Para este sucesso contribuíram vários fatores, diz Sheri Berman, mas a investigadora destaca um em concreto, como primeiro exemplo: a presença na União Europeia [Portugal tornou-se Estado-membro em 1986, menos de 12 anos depois do 25 de Abril]. Essa é parte da explicação, mas "há outras variáveis importantes" nesta equação, até porque há Estados-membros ("como a Hungria e a Polónia", diz) que mostram que a presença no espaço europeu não é tudo. "A somar a isso, há outras coisas importantes. Estes países [Portugal e Espanha] em concreto são países que tiveram experiências de taxas de crescimento relativamente altas desde a ditadura, com sociedades que mudaram muito durante esse período. No fundo, a combinação de condições domésticas com as condições regionais parecem ter desempenhado um papel importante no sucesso do projeto de democratização", explica a investigadora.

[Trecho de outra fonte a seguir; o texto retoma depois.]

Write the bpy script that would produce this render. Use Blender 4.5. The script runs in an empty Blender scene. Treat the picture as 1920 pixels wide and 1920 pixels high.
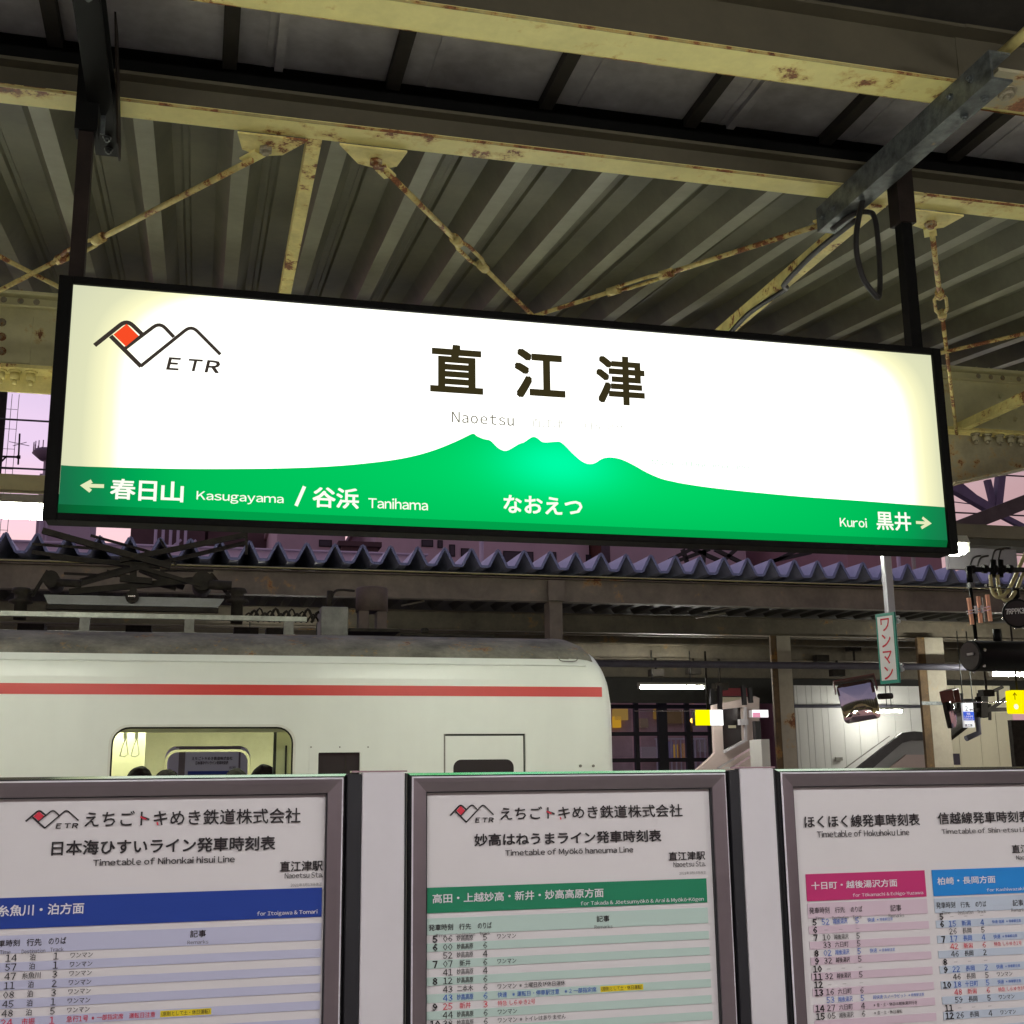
import bpy, bmesh, math, random
from mathutils import Vector, Matrix
import numpy as np
random.seed(7)
C = bpy.context.scene.collection
SC = bpy.context.scene

# ------------------------------------------------------------ camera
EYE = 1.6
FPX = 2294.0
def _basis():
    x = Vector((9090, 390, FPX)).normalized()
    u = Vector((-130, -10460, FPX)); u = (u - u.dot(x) * x).normalized()
    y = u.cross(x)
    return x, y, u
BX, BY, BU = _basis()          # world axes seen in camera space (x right, y down, z ahead)
def at(px, py, Y=None, Z=None):
    """pixel of the 1920 px photograph -> point on the plane Y=... or Z=..."""
    d = Vector((px - 960, py - 960, FPX))
    w = Vector((BX.dot(d), BY.dot(d), BU.dot(d)))
    t = Y / w.y if Y is not None else (Z - EYE) / w.z
    return Vector((0, 0, EYE)) + w * t
cam_d = bpy.data.cameras.new('camera'); cam = bpy.data.objects.new('camera', cam_d); C.objects.link(cam)
cam_d.sensor_width = 36; cam_d.lens = FPX / 1920 * 36; cam_d.clip_end = 800; cam_d.clip_start = 0.05
cx = Vector((BX[0], BY[0], BU[0])); cyd = Vector((BX[1], BY[1], BU[1])); cz = Vector((BX[2], BY[2], BU[2]))
M = Matrix((cx, -cyd, -cz)).transposed().to_4x4(); M.translation = (0, 0, EYE); cam.matrix_world = M
SC.camera = cam
# ------------------------------------------------------------ world: dusk sky, pink above the horizon, lilac higher up
W = bpy.data.worlds.new('World'); SC.world = W; W.use_nodes = True
nt = W.node_tree; nt.nodes.clear()
tc = nt.nodes.new('ShaderNodeTexCoord'); sep = nt.nodes.new('ShaderNodeSeparateXYZ'); ramp = nt.nodes.new('ShaderNodeValToRGB')
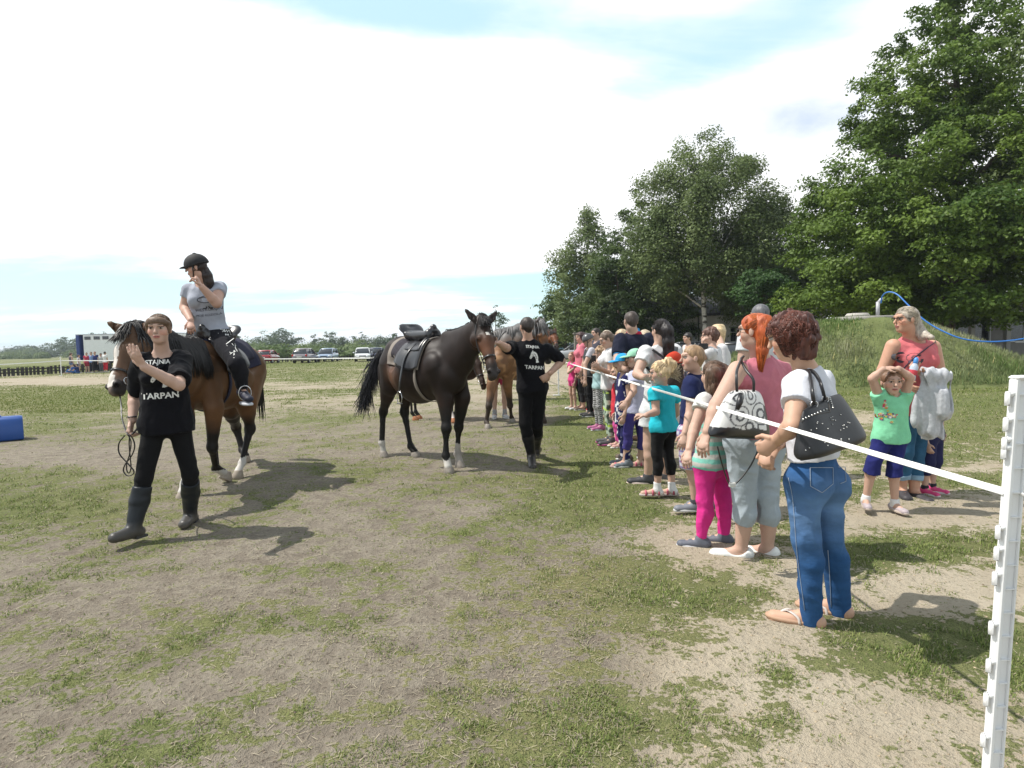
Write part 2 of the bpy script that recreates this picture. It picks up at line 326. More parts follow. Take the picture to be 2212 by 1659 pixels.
def ground():
    t = np.linspace(-1, 1, 760); x = 4.2 * np.sinh(t * 6.6); ty = np.linspace(-.35, 1, 760); y = 4.2 * np.sinh(ty * 6.9) + 1.
    X, Y = np.meshgrid(x, y, indexing='ij'); g, dr, s = cover(X, Y); Z = relief(X, Y) - .012 * (1 - g) * 0
    V = np.stack([X, Y, Z], -1).reshape(-1, 3); n = len(y); i, j = np.meshgrid(np.arange(len(x) - 1), np.arange(n - 1), indexing='ij')
    a = (i * n + j).ravel(); Fc = np.stack([a, a + n, a + n + 1, a + 1], 1)
    m = bpy.data.materials.new('ground_soil_and_grass'); m.use_nodes = True; N = m.node_tree.nodes; L = m.node_tree.links; b = N['Principled BSDF']; b.inputs['Roughness'].default_value = .95; b.inputs['Specular IOR Level'].default_value = .15
    at = N.new('ShaderNodeAttribute'); at.attribute_name = 'Col'; sp = N.new('ShaderNodeSeparateColor'); L.new(at.outputs['Color'], sp.inputs[0]); tc = N.new('ShaderNodeTexCoord')
    def noise(s, d, r=.6): n_ = N.new('ShaderNodeTexNoise'); n_.inputs['Scale'].default_value = s; n_.inputs['Detail'].default_value = d; n_.inputs['Roughness'].default_value = r; L.new(tc.outputs['Object'], n_.inputs['Vector']); return n_.outputs['Fac']
    def mixc(f, a_, b_):
        q = N.new('ShaderNodeMix'); q.data_type = 'RGBA'
        for k, z in ((0, f), (6, a_), (7, b_)):
            if isinstance(z, (tuple, float)): q.inputs[k].default_value = z if isinstance(z, float) else (*z, 1)
            else: L.new(z, q.inputs[k])
        return q.outputs[2]
    def mr(i_, a0, a1, b0=0., b1=1.): q = N.new('ShaderNodeMapRange'); q.inputs['From Min'].default_value = a0; q.inputs['From Max'].default_value = a1; q.inputs['To Min'].default_value = b0; q.inputs['To Max'].default_value = b1; L.new(i_, q.inputs[0]); return q.outputs[0]
    def ma(op, a_, b_): q = N.new('ShaderNodeMath'); q.operation = op; [L.new(z, q.inputs[k]) if not isinstance(z, float) else setattr(q.inputs[k], 'default_value', z) for k, z in enumerate((a_, b_))]; return q.outputs[0]
    hf, mf, lf, vf = noise(38, 6), noise(7.5, 6, .68), noise(1.3, 5), noise(190, 3)
    dirt = mixc(mr(lf, .35, .65), (.195, .163, .128), (.262, .226, .180)); dirt = mixc(mr(mf, .42, .62), dirt, (.33, .29, .23)); dirt = mixc(mr(hf, .57, .68), dirt, (.11, .088, .066))
    sand = mixc(mr(lf, .35, .65), (.41, .345, .255), (.50, .435, .335)); sand = mixc(mr(hf, .58, .78), sand, (.27, .21, .15))
    soil = mixc(sp.outputs[2], dirt, sand)
    green = mixc(mr(mf, .35, .65), (.105, .135, .040), (.225, .235, .10)); dry = mixc(mr(hf, .35, .65), (.24, .20, .10), (.33, .28, .15)); gr = mixc(ma('MULTIPLY', sp.outputs[1], mr(hf, .35, .6)), green, dry); gr = mixc(mr(vf, .50, .66), gr, (.045, .058, .02))
    lim = ma('ADD', ma('MULTIPLY', hf, 1.6), ma('SUBTRACT', ma('MULTIPLY', mf, 2.6), 1.6)); k = ma('SUBTRACT', ma('ADD', ma('MULTIPLY', sp.outputs[0], .80), lim), .86); fac = mr(k, -.03, .10)
    L.new(mixc(fac, soil, gr), b.inputs['Base Color'])
    h = ma('ADD', ma('MULTIPLY', hf, .6), ma('ADD', ma('MULTIPLY', mf, 1.8), ma('MULTIPLY', vf, .3))); bu = N.new('ShaderNodeBump'); bu.inputs['Strength'].default_value = .9; bu.inputs['Distance'].default_value = .045; L.new(h, bu.inputs['Height']); L.new(bu.outputs[0], b.inputs['Normal'])
    o = rawmesh('ground', V, Fc, m, None, np.stack([g.ravel(), dr.ravel(), s.ravel()], 1)); tag(o, kind='structure')
ground()
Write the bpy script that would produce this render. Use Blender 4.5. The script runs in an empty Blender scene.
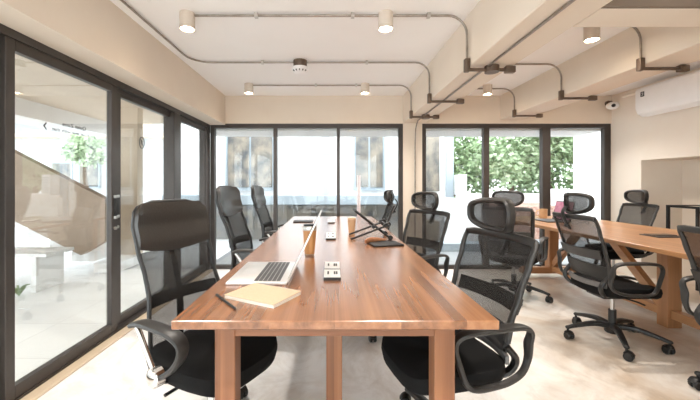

Neste caso concreto, o passado não deve ser esquecido, refere ainda Sheri Berman. Apesar da democratização plena em Portugal só ter acontecido em 1974, o país já tinha tido uma experiência republicana antes (entre 1910 e 1926), que antecedeu a ditadura militar. "O passado importa. O jogo da democracia, por assim dizer, não começa, no caso português, apenas em 1974. Ainda que a experiência tenha sido de certa forma litigiosa e difícil, é certo que Portugal teve uma República antes e isso é de assinalar", considera, antes de dar um exemplo: "Olhamos para a Europa de Leste e temos países como a Polónia, que foi colonizada, primeiro, e depois foi aterrorizada por nazis e comunistas. Apesar de tudo, estes contextos tiveram ditaduras bastante mais repressivas, e, também, não tinham grande história de independência, muito menos de democracia. Por isso, Portugal começou o processo democrático com muito menos fardos para ultrapassar do que estes países. E isso importa, no final das contas".

"Não estou muito preocupada", confessa Sheri Berman quando questionada sobre o futuro da democracia portuguesa e europeia. Tirando Itália - "um caso relativamente problemático - e Espanha, que "tem questões complicadas", a investigadora olha com esperança para o curto-médio prazo.

"Acho que ainda levará algum tempo até ver democracias fortes e consolidadas na Europa de Leste. Mas, como disse, não me preocupa tanto a democracia na Europa Ocidental e na Europa do Sul, pelo menos a curto-médio prazo. Isto significa que devemos ser vigilantes mas não cair na armadilha de pensar que Portugal está à beira de se tornar na Hungria, porque não está", conclui.